Quantica Infrastructure (Quantica) has strengthened its commitment to digital infrastructure education and workforce development by becoming the newest Inspiration Sponsor of the Nomad Futurist Foundation. This partnership reflects both organizations’ shared goal of supporting future talent and expanding access to opportunities within the digital infrastructure ecosystem.

The Nomad Futurist Foundation, a globally recognized 501(c)(3) nonprofit, works to make the world of digital infrastructure accessible and inspiring for students and young professionals. Through educational outreach, immersive programs, and mentorship, the Foundation introduces emerging talent to the technologies that power the digital economy.

As part of its Inspiration Sponsorship, Quantica has pledged $25,000 in 2025 to support the Foundation’s education and workforce initiatives. A portion of this commitment will be allocated to a local school identified by Quantica, reinforcing both organizations’ focus on community-driven impact and early exposure to career pathways.
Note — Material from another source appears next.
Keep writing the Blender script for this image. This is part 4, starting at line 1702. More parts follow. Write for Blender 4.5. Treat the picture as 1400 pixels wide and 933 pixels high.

Quantica Infrastructure’s mission is to deliver integrated infrastructure across renewable power, network connectivity, and development-ready land, with a focus on supporting economic opportunity in historically overlooked regions. This sponsorship aligns with the company’s long-term commitment to education, workforce readiness, and local community investment.

“As we continue building programs that don’t just inform, but truly inspire, Quantica’s support is instrumental in enabling us to take the next step: bringing students into the industry itself,” said Nabeel Mahmood, Co-Founder of Nomad Futurist. “Together, we can deliver real-world exposure, mentorship, and the confidence to dream big in a space they might never have known existed.”

Students participating in this partnership will have access to Nomad Futurist Academy’s curated modules, hands-on industry experience at major events, and mentorship from digital infrastructure leaders. These opportunities are designed to bridge the gap between education and employment by offering direct exposure to careers in data centers, energy technologies, and related fields.

John Chesser, CEO of Quantica Infrastructure, emphasized the alignment between this sponsorship and the company’s ongoing projects: “The Nomad Futurist Foundation’s mission aligns squarely with what we are building through our Big Sky Campus in Montana and beyond. The ability to not only raise awareness but educate the next generation about future opportunities in data centers and digital infrastructure demonstrates the long-term investments and growth our project brings along with it.”

This collaboration marks an important milestone in both organizations’ efforts to support education, expand career access, and prepare the next generation to lead in an evolving digital infrastructure landscape.